** START **

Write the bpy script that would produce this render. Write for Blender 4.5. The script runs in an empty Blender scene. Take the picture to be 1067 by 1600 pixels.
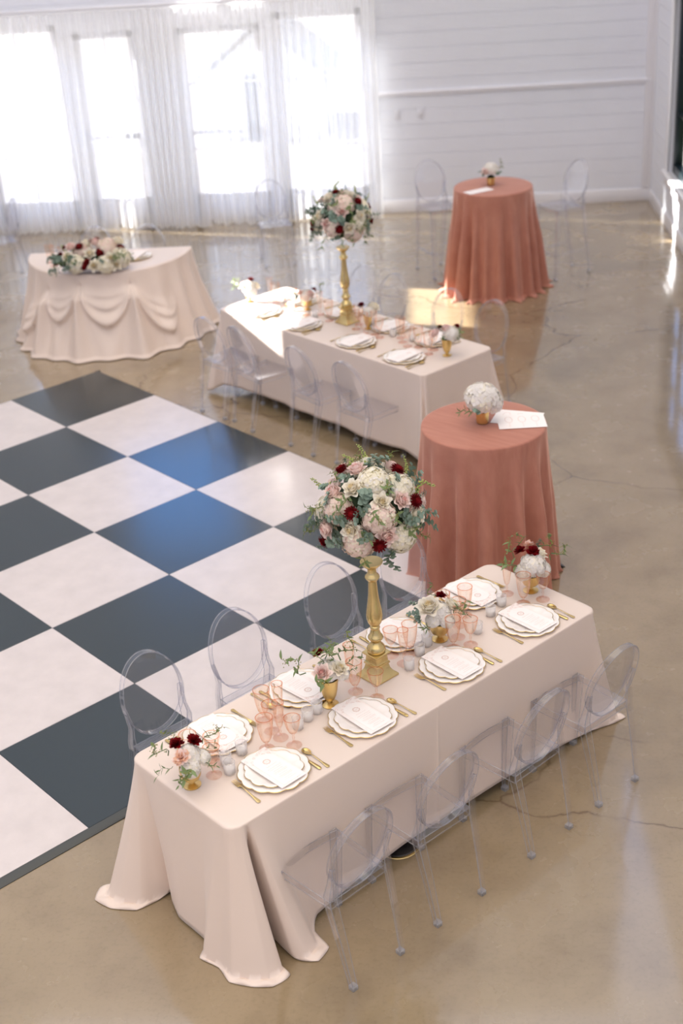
import bpy, bmesh, math, random
from mathutils import Vector, Matrix, Euler
sin, cos, pi = math.sin, math.cos, math.pi
R_ = math.radians
rnd = random.Random(7)
SC = bpy.context.scene
COL = SC.collection
TH = -45.8                      # the tables and the dance floor stand at 45.8 degrees to the room
_c, _s = cos(R_(TH)), sin(R_(TH))
def Q(x, y): return (_c * x - _s * y, _s * x + _c * y)

# ------------------------------------------------------------------ mesh builder
class MB:
    def __init__(s): s.v = []; s.f = []; s.m = []
    def add(s, vs, fs, mat=0, M=None):
        b = len(s.v)
        s.v += [tuple(M @ Vector(v)) for v in vs] if M is not None else [tuple(v) for v in vs]
        s.f += [tuple(i + b for i in f) for f in fs]; s.m += [mat] * len(fs)
        return s
    def box(s, c, d, mat=0, M=None):
        x, y, z = c; a, b, e = d[0] / 2, d[1] / 2, d[2] / 2
        vs = [(x + i * a, y + j * b, z + k * e) for k in (-1, 1) for j in (-1, 1) for i in (-1, 1)]
        return s.add(vs, [(0, 2, 3, 1), (4, 5, 7, 6), (0, 1, 5, 4), (2, 6, 7, 3), (0, 4, 6, 2), (1, 3, 7, 5)], mat, M)
    def lathe(s, prof, n=24, mat=0, M=None, rib=0, ribn=0, square=False, cap=True):
        vs = []; fs = []
        for (r, z) in prof:
            for i in range(n):
                a = 2 * pi * i / n + (pi / n if square else 0)
                rr = r * (1 + rib * cos(ribn * a)) if rib else r
                if square: rr = r * math.sqrt(2)
                vs.append((rr * cos(a), rr * sin(a), z))
        for k in range(len(prof) - 1):
            for i in range(n):
                j = (i + 1) % n
                fs.append((k * n + i, k * n + j, (k + 1) * n + j, (k + 1) * n + i))
        if cap:
            if prof[0][0] > 1e-5: fs.append(tuple(range(n - 1, -1, -1)))
            if prof[-1][0] > 1e-5: fs.append(tuple((len(prof) - 1) * n + i for i in range(n)))
        return s.add(vs, fs, mat, M)
    def loft(s, rings, mat=0, M=None, closed=True, cap=True):
        n = len(rings[0]); vs = [p for r in rings for p in r]; fs = []
        for k in range(len(rings) - 1):
            for i in range(n if closed else n - 1):
                j = (i + 1) % n
                fs.append((k * n + i, k * n + j, (k + 1) * n + j, (k + 1) * n + i))
        if cap and closed:
            fs.append(tuple(range(n - 1, -1, -1))); fs.append(tuple((len(rings) - 1) * n + i for i in range(n)))
        return s.add(vs, fs, mat, M)
    def tube(s, pts, rad, n=6, mat=0, M=None):
        pts = [Vector(p) for p in pts]; rings = []
        if not hasattr(rad, '__len__'): rad = [rad] * len(pts)
        for i, p in enumerate(pts):
            t = (pts[min(i + 1, len(pts) - 1)] - pts[max(i - 1, 0)]).normalized()
            u = t.cross(Vector((0, 0, 1)) if abs(t.z) < .9 else Vector((1, 0, 0))).normalized(); w = t.cross(u)
            rings.append([tuple(p + rad[i] * (cos(2 * pi * k / n) * u + sin(2 * pi * k / n) * w)) for k in range(n)])
        return s.loft(rings, mat, M)
    def mesh(s, name, mats, smooth=True, bevel=0, angle=35, edge_mat=None):
        me = bpy.data.meshes.new(name)
        me.from_pydata(s.v, [], s.f)
        for m in (list(mats) if isinstance(mats, (list, tuple)) else [mats]) + ([edge_mat] if edge_mat else []): me.materials.append(m)
        for p, k in zip(me.polygons, s.m): p.material_index = k
        bm = bmesh.new(); bm.from_mesh(me)
        bmesh.ops.remove_doubles(bm, verts=bm.verts, dist=1e-6)
        bmesh.ops.recalc_face_normals(bm, faces=bm.faces)
        if bevel:
            es = [e for e in bm.edges if len(e.link_faces) == 2 and e.calc_face_angle(0) > R_(40)]
            bf = bmesh.ops.bevel(bm, geom=es, offset=bevel, segments=1 if edge_mat else 2, affect='EDGES', profile=.5, clamp_overlap=True)
            if edge_mat:
                for f in bf['faces']: f.material_index = 1
        if smooth:
            for f in bm.faces: f.smooth = True
            for e in bm.edges:
                if len(e.link_faces) == 2 and e.calc_face_angle(0) > R_(angle): e.smooth = False
        bm.to_mesh(me); bm.free()
        return me
    def build(s, name, mats, parent=None, **k):
        o = bpy.data.objects.new(name, s.mesh(name, mats, **k)); COL.objects.link(o)
        if parent: o.parent = parent
        return o

def mobj(name, me, parent=None):
    o = bpy.data.objects.new(name, me); COL.objects.link(o)
    if parent: o.parent = parent
    return o
def empty(name):
    o = bpy.data.objects.new(name, None); o.empty_display_size = .1; COL.objects.link(o); return o
def tag(o, label=None, cat=None, group=None, kind=None):
    if label: o['label'] = label
    if cat: o['category'] = cat
    if group: o['group'] = group
    if kind: o['kind'] = kind
    return o
def put(o, x, y, z, rot=0):                # table frame
    X, Y = Q(x, y); o.location = (X, Y, z); o.rotation_euler = (0, 0, R_(rot + TH)); return o
def putr(o, x, y, z, rot=0):               # room frame
    o.location = (x, y, z); o.rotation_euler = (0, 0, R_(rot)); return o
def kids(o): return [c for c in bpy.data.objects if c.parent == o]
TREE = {}
def copy_tree(o, parent=None):
    c = o.copy(); COL.objects.link(c); c.parent = parent
    if o not in TREE: TREE[o] = kids(o)
    for ch in TREE[o]: copy_tree(ch, c)
    return c
USED = set()
def inst(proto, label, cat, group=None):
    if proto in USED: o = copy_tree(proto)
    else: o = proto; TREE[o] = kids(o); [TREE.setdefault(c, kids(c)) for c in TREE[o]]; USED.add(o)
    for k in ('label', 'category', 'group'):
        if k in o: del o[k]
    return tag(o, label, cat, group)

# ------------------------------------------------------------------ materials
def lin(r, g, b):
    f = lambda c: (c / 255) / 12.92 if c / 255 <= .04045 else ((c / 255 + .055) / 1.055) ** 2.4
    return (f(r), f(g), f(b), 1)
def newmat(name):
    m = bpy.data.materials.new(name); m.use_nodes = True; nt = m.node_tree; nt.nodes.clear()
    out = nt.nodes.new('ShaderNodeOutputMaterial')
    return m, nt, out
def N(nt, t, **k):
    n = nt.nodes.new(t)
    for a, b in k.items():
        if hasattr(n, a): setattr(n, a, b)
    return n
def setin(n, **k):
    for a, b in k.items():
        a = a.replace('_', ' ')
        if a in n.inputs: n.inputs[a].default_value = b
def noise(nt, scale, detail=4, coord='Object', vec=None, rough=.55):
    if vec is None:
        tc = N(nt, 'ShaderNodeTexCoord'); vec = tc.outputs[coord]
    n = N(nt, 'ShaderNodeTexNoise'); setin(n, Scale=scale, Detail=detail, Roughness=rough); nt.links.new(vec, n.inputs['Vector']); return n
def ramp(nt, src, stops):
    r = N(nt, 'ShaderNodeValToRGB'); e = r.color_ramp.elements
    while len(e) < len(stops): e.new(.5)
    for k, (p, c) in zip(e, stops): k.position = p; k.color = c
    nt.links.new(src, r.inputs['Fac']); return r
def bump(nt, src, strength, dist, bs):
    b = N(nt, 'ShaderNodeBump'); setin(b, Strength=strength, Distance=dist); nt.links.new(src, b.inputs['Height']); nt.links.new(b.outputs['Normal'], bs.inputs['Normal']); return b
def simple(name, col, rough=.5, metal=0, var=.06, vscale=8, bmp=0, bscale=60, sheen=0, spec=.5, sub=0, coat=0, trans=0):
    m, nt, out = newmat(name)
    bs = N(nt, 'ShaderNodeBsdfPrincipled'); setin(bs, Roughness=rough, Metallic=metal)
    bs.inputs['Specular IOR Level'].default_value = spec
    bs.inputs['Sheen Weight'].default_value = sheen; bs.inputs['Sheen Roughness'].default_value = .4
    bs.inputs['Coat Weight'].default_value = coat; bs.inputs['Coat Roughness'].default_value = .1
    n = noise(nt, vscale)
    d = tuple(max(0, c * (1 - var)) for c in col[:3]) + (1,); u = tuple(min(1, c * (1 + var)) for c in col[:3]) + (1,)
    r = ramp(nt, n.outputs['Fac'], [(.3, d), (.7, u)])
    nt.links.new(r.outputs['Color'], bs.inputs['Base Color'])
    if bmp:
        n2 = noise(nt, bscale, 3); bump(nt, n2.outputs['Fac'], .5, bmp, bs)
    sh = bs.outputs[0]
    if trans:
        tr = N(nt, 'ShaderNodeBsdfTranslucent'); nt.links.new(r.outputs['Color'], tr.inputs['Color'])
        mx = N(nt, 'ShaderNodeMixShader'); mx.inputs[0].default_value = trans
        nt.links.new(sh, mx.inputs[1]); nt.links.new(tr.outputs[0], mx.inputs[2]); sh = mx.outputs[0]
    nt.links.new(sh, out.inputs['Surface']); return m
def clear(name, face, edge, rough=.02, gloss=.9, power=2.0, haze=0, hazecol=(1, 1, 1, 1), ior=1.5):
    """thin clear plastic or glass: tinted see-through body, fresnel reflection, deeper tint where the wall is seen edge on"""
    m, nt, out = newmat(name)
    lw = N(nt, 'ShaderNodeLayerWeight'); lw.inputs['Blend'].default_value = .5
    pw = N(nt, 'ShaderNodeMath', operation='POWER'); nt.links.new(lw.outputs['Facing'], pw.inputs[0]); pw.inputs[1].default_value = power
    n = noise(nt, 3, 2)
    mix = N(nt, 'ShaderNodeMix', data_type='RGBA'); mix.inputs['A'].default_value = face; mix.inputs['B'].default_value = edge
    nt.links.new(pw.outputs[0], mix.inputs['Factor'])
    tr = N(nt, 'ShaderNodeBsdfTransparent'); nt.links.new(mix.outputs['Result'], tr.inputs['Color'])
    gl = N(nt, 'ShaderNodeBsdfGlossy'); setin(gl, Roughness=rough, Color=(gloss, gloss, gloss, 1))
    mr = N(nt, 'ShaderNodeMath', operation='MULTIPLY_ADD'); nt.links.new(n.outputs['Fac'], mr.inputs[0]); mr.inputs[1].default_value = .02; mr.inputs[2].default_value = rough
    nt.links.new(mr.outputs[0], gl.inputs['Roughness'])
    fr = N(nt, 'ShaderNodeFresnel'); fr.inputs['IOR'].default_value = ior
    geo = N(nt, 'ShaderNodeNewGeometry')
    mx = N(nt, 'ShaderNodeMixShader')
    # inside faces see the same reflection as outside ones (no total reflection in a thin wall)
    ii = N(nt, 'ShaderNodeMix', data_type='FLOAT'); ii.inputs['A'].default_value = ior; ii.inputs['B'].default_value = 1 / ior
    nt.links.new(geo.outputs['Backfacing'], ii.inputs['Factor']); nt.links.new(ii.outputs['Result'], fr.inputs['IOR'])
    nt.links.new(fr.outputs[0], mx.inputs[0]); nt.links.new(tr.outputs[0], mx.inputs[1]); nt.links.new(gl.outputs[0], mx.inputs[2])
    sh = mx.outputs[0]
    if haze:
        df = N(nt, 'ShaderNodeBsdfDiffuse'); setin(df, Color=hazecol); tl = N(nt, 'ShaderNodeBsdfTranslucent'); setin(tl, Color=hazecol)
        m2 = N(nt, 'ShaderNodeMixShader'); m2.inputs[0].default_value = .5; nt.links.new(df.outputs[0], m2.inputs[1]); nt.links.new(tl.outputs[0], m2.inputs[2])
        m3 = N(nt, 'ShaderNodeMixShader'); m3.inputs[0].default_value = haze; nt.links.new(sh, m3.inputs[1]); nt.links.new(m2.outputs[0], m3.inputs[2]); sh = m3.outputs[0]
    nt.links.new(sh, out.inputs['Surface']); return m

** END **

■ Directive:
From the first line above to the line containing "def Q(x, y): return", repeat each line exactly. Pictures stay out.

■ Worked answer:
Write the bpy script that would produce this render. Write for Blender 4.5. The script runs in an empty Blender scene. Take the picture to be 1067 by 1600 pixels.
import bpy, bmesh, math, random
from mathutils import Vector, Matrix, Euler
sin, cos, pi = math.sin, math.cos, math.pi
R_ = math.radians
rnd = random.Random(7)
SC = bpy.context.scene
COL = SC.collection
TH = -45.8                      # the tables and the dance floor stand at 45.8 degrees to the room
_c, _s = cos(R_(TH)), sin(R_(TH))
def Q(x, y): return (_c * x - _s * y, _s * x + _c * y)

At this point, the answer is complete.